[start of PROVIDED MATERIAL]
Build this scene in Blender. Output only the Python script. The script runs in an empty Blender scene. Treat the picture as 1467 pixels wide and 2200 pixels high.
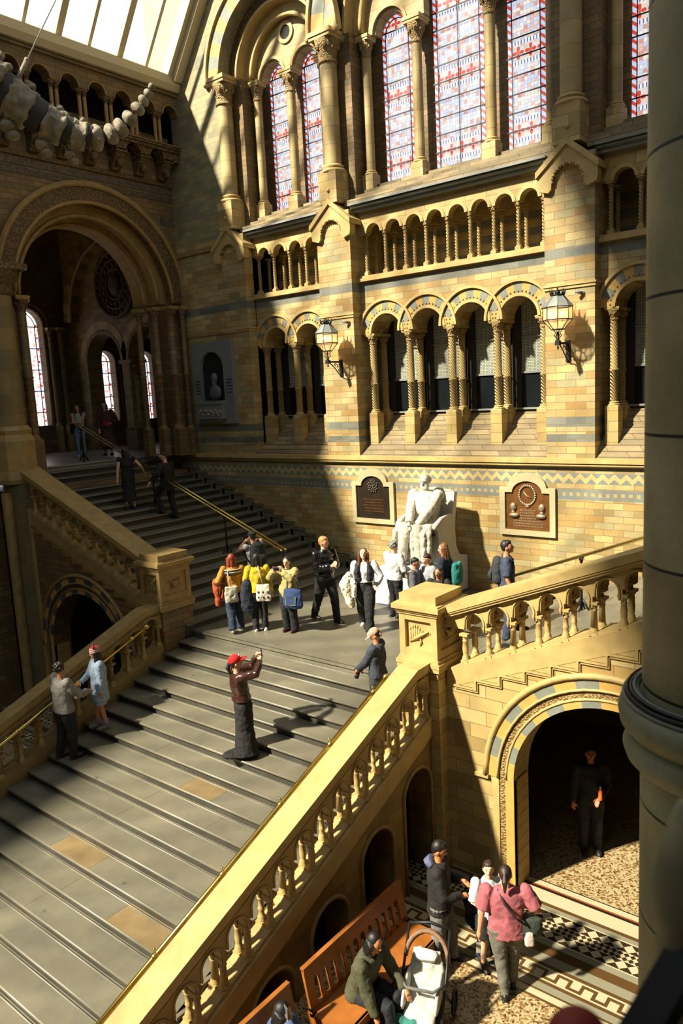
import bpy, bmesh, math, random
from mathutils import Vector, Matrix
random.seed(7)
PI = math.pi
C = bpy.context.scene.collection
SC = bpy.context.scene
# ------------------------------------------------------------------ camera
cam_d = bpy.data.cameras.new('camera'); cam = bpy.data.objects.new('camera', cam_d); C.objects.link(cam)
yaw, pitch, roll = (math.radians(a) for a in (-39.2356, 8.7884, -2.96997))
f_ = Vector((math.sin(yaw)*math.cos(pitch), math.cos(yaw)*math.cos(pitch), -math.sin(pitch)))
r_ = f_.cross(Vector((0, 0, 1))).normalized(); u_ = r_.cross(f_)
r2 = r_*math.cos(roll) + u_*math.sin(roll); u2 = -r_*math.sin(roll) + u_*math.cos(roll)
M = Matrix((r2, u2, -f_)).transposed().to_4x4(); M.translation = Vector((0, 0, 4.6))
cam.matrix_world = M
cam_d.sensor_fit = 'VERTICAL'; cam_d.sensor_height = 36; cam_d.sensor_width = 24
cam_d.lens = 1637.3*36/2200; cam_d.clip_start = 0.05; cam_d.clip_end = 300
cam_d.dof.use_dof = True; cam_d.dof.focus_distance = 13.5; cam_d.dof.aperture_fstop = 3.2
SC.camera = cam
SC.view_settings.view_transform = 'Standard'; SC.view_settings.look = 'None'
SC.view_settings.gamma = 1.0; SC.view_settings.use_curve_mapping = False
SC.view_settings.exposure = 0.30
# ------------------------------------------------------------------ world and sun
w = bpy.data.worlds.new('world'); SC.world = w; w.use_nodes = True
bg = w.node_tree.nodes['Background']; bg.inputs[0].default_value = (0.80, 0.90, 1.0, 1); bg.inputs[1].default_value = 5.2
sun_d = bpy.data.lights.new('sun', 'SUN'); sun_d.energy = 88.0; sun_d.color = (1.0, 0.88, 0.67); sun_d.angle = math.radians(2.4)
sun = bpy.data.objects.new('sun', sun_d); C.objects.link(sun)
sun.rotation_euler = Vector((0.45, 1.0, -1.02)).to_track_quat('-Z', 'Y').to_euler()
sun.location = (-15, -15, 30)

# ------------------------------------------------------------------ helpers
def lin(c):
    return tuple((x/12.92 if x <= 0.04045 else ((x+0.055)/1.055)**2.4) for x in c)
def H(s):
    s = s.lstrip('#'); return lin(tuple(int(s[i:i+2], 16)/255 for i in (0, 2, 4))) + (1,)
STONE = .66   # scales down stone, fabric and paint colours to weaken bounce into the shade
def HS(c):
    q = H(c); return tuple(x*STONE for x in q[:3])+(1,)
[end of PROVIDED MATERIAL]
**EXERCISE DESCRIPTION:**
Reproduce the data above in full, exactly as it is, with the pictures left out.

**RESULT OF THIS EXERCISE:**
Build this scene in Blender. Output only the Python script. The script runs in an empty Blender scene. Treat the picture as 1467 pixels wide and 2200 pixels high.
import bpy, bmesh, math, random
from mathutils import Vector, Matrix
random.seed(7)
PI = math.pi
C = bpy.context.scene.collection
SC = bpy.context.scene
# ------------------------------------------------------------------ camera
cam_d = bpy.data.cameras.new('camera'); cam = bpy.data.objects.new('camera', cam_d); C.objects.link(cam)
yaw, pitch, roll = (math.radians(a) for a in (-39.2356, 8.7884, -2.96997))
f_ = Vector((math.sin(yaw)*math.cos(pitch), math.cos(yaw)*math.cos(pitch), -math.sin(pitch)))
r_ = f_.cross(Vector((0, 0, 1))).normalized(); u_ = r_.cross(f_)
r2 = r_*math.cos(roll) + u_*math.sin(roll); u2 = -r_*math.sin(roll) + u_*math.cos(roll)
M = Matrix((r2, u2, -f_)).transposed().to_4x4(); M.translation = Vector((0, 0, 4.6))
cam.matrix_world = M
cam_d.sensor_fit = 'VERTICAL'; cam_d.sensor_height = 36; cam_d.sensor_width = 24
cam_d.lens = 1637.3*36/2200; cam_d.clip_start = 0.05; cam_d.clip_end = 300
cam_d.dof.use_dof = True; cam_d.dof.focus_distance = 13.5; cam_d.dof.aperture_fstop = 3.2
SC.camera = cam
SC.view_settings.view_transform = 'Standard'; SC.view_settings.look = 'None'
SC.view_settings.gamma = 1.0; SC.view_settings.use_curve_mapping = False
SC.view_settings.exposure = 0.30
# ------------------------------------------------------------------ world and sun
w = bpy.data.worlds.new('world'); SC.world = w; w.use_nodes = True
bg = w.node_tree.nodes['Background']; bg.inputs[0].default_value = (0.80, 0.90, 1.0, 1); bg.inputs[1].default_value = 5.2
sun_d = bpy.data.lights.new('sun', 'SUN'); sun_d.energy = 88.0; sun_d.color = (1.0, 0.88, 0.67); sun_d.angle = math.radians(2.4)
sun = bpy.data.objects.new('sun', sun_d); C.objects.link(sun)
sun.rotation_euler = Vector((0.45, 1.0, -1.02)).to_track_quat('-Z', 'Y').to_euler()
sun.location = (-15, -15, 30)

# ------------------------------------------------------------------ helpers
def lin(c):
    return tuple((x/12.92 if x <= 0.04045 else ((x+0.055)/1.055)**2.4) for x in c)
def H(s):
    s = s.lstrip('#'); return lin(tuple(int(s[i:i+2], 16)/255 for i in (0, 2, 4))) + (1,)
STONE = .66   # scales down stone, fabric and paint colours to weaken bounce into the shade
def HS(c):
    q = H(c); return tuple(x*STONE for x in q[:3])+(1,)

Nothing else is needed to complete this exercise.